● What needs to be done
Leave out all pictures and give back precisely the lines from the line with "Reconstruct this image" to the line with "VP = (3670.0, 165.0)", including those two lines.

● Records for this exercise
****************************************

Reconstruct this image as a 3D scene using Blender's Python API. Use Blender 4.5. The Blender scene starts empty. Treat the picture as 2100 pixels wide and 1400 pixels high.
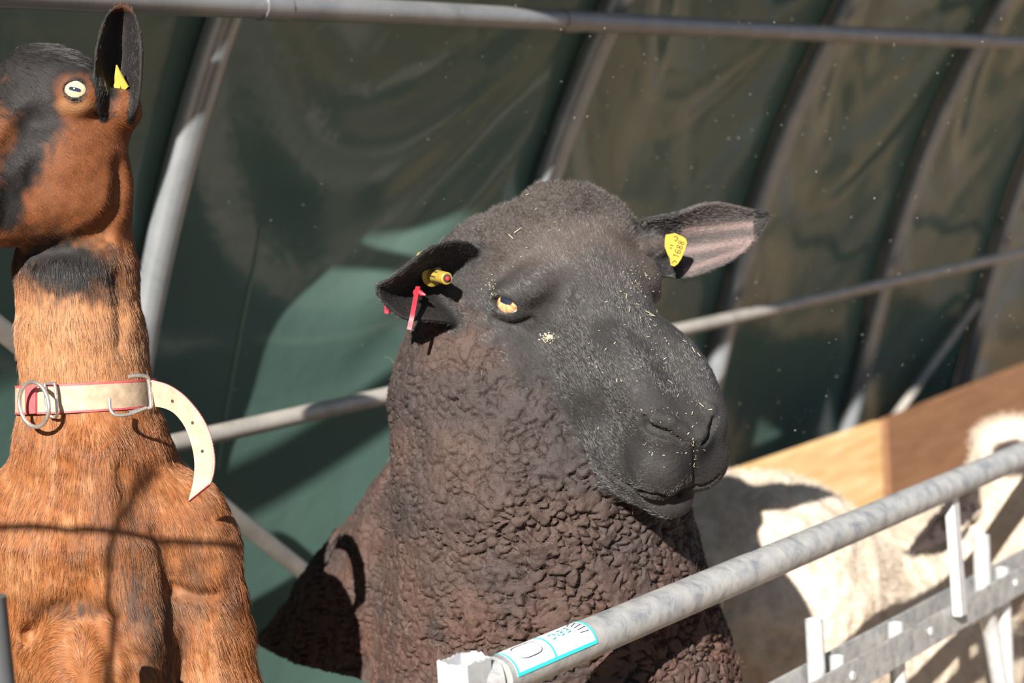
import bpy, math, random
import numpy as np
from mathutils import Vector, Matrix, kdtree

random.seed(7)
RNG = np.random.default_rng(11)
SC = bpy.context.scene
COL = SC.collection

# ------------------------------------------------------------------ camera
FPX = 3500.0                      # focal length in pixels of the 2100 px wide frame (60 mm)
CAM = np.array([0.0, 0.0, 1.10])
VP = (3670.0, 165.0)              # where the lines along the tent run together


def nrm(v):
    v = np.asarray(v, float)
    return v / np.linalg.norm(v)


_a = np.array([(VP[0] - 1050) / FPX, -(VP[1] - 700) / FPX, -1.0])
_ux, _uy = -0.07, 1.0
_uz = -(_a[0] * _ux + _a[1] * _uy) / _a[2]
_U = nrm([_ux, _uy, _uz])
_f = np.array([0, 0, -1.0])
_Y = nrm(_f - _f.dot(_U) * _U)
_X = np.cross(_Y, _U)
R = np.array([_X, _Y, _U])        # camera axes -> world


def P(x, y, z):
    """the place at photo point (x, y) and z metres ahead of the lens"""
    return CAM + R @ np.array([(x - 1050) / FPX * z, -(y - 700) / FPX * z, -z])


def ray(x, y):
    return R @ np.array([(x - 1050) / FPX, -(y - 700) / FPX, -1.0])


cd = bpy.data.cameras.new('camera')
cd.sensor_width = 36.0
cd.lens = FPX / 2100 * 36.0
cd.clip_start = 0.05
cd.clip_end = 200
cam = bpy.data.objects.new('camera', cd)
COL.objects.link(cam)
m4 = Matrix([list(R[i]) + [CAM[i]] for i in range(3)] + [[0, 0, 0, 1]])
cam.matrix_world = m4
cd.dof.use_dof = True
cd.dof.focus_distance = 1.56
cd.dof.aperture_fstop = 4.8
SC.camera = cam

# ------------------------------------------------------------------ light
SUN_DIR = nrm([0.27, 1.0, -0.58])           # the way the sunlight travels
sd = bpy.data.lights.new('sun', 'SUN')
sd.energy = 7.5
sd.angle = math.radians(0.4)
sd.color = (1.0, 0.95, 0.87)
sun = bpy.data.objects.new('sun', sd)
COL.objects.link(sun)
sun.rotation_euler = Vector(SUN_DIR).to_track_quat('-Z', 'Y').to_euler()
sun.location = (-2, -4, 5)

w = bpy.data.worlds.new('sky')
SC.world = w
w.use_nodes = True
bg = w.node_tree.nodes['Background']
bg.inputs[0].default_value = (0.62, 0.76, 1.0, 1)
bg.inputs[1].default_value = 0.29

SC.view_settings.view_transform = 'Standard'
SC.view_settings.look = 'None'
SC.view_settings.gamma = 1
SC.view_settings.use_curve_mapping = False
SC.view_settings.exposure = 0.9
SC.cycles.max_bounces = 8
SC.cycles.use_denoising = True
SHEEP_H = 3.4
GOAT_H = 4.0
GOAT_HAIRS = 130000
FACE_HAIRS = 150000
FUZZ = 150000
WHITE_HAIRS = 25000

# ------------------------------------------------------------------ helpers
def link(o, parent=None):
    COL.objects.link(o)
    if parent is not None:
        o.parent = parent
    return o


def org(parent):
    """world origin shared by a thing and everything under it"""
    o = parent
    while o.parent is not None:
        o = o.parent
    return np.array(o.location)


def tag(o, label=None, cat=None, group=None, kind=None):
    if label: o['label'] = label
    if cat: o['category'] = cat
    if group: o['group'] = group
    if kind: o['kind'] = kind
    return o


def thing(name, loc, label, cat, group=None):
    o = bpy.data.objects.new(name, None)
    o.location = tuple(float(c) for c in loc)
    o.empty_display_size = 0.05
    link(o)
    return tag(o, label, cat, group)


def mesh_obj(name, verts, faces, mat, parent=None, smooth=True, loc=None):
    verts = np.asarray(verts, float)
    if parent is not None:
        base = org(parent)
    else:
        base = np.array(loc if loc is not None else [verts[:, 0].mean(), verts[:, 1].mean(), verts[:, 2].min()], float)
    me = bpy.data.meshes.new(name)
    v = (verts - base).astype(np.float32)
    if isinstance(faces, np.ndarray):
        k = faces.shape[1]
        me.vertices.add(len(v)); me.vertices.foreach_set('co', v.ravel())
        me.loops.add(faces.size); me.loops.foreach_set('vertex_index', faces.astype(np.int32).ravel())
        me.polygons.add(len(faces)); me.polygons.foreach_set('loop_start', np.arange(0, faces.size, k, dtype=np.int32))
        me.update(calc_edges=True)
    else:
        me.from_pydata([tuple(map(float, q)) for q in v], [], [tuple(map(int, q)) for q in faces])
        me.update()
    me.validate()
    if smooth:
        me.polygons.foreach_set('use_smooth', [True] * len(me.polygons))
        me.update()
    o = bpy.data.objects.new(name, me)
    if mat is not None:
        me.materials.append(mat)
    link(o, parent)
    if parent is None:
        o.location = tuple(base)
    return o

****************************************

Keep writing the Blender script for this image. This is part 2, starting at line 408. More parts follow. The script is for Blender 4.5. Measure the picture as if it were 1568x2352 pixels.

****************************************

● Exercise solution
Reconstruct this image as a 3D scene using Blender's Python API. Use Blender 4.5. The Blender scene starts empty. Treat the picture as 2100 pixels wide and 1400 pixels high.
import bpy, math, random
import numpy as np
from mathutils import Vector, Matrix, kdtree

random.seed(7)
RNG = np.random.default_rng(11)
SC = bpy.context.scene
COL = SC.collection

# ------------------------------------------------------------------ camera
FPX = 3500.0                      # focal length in pixels of the 2100 px wide frame (60 mm)
CAM = np.array([0.0, 0.0, 1.10])
VP = (3670.0, 165.0)              # where the lines along the tent run together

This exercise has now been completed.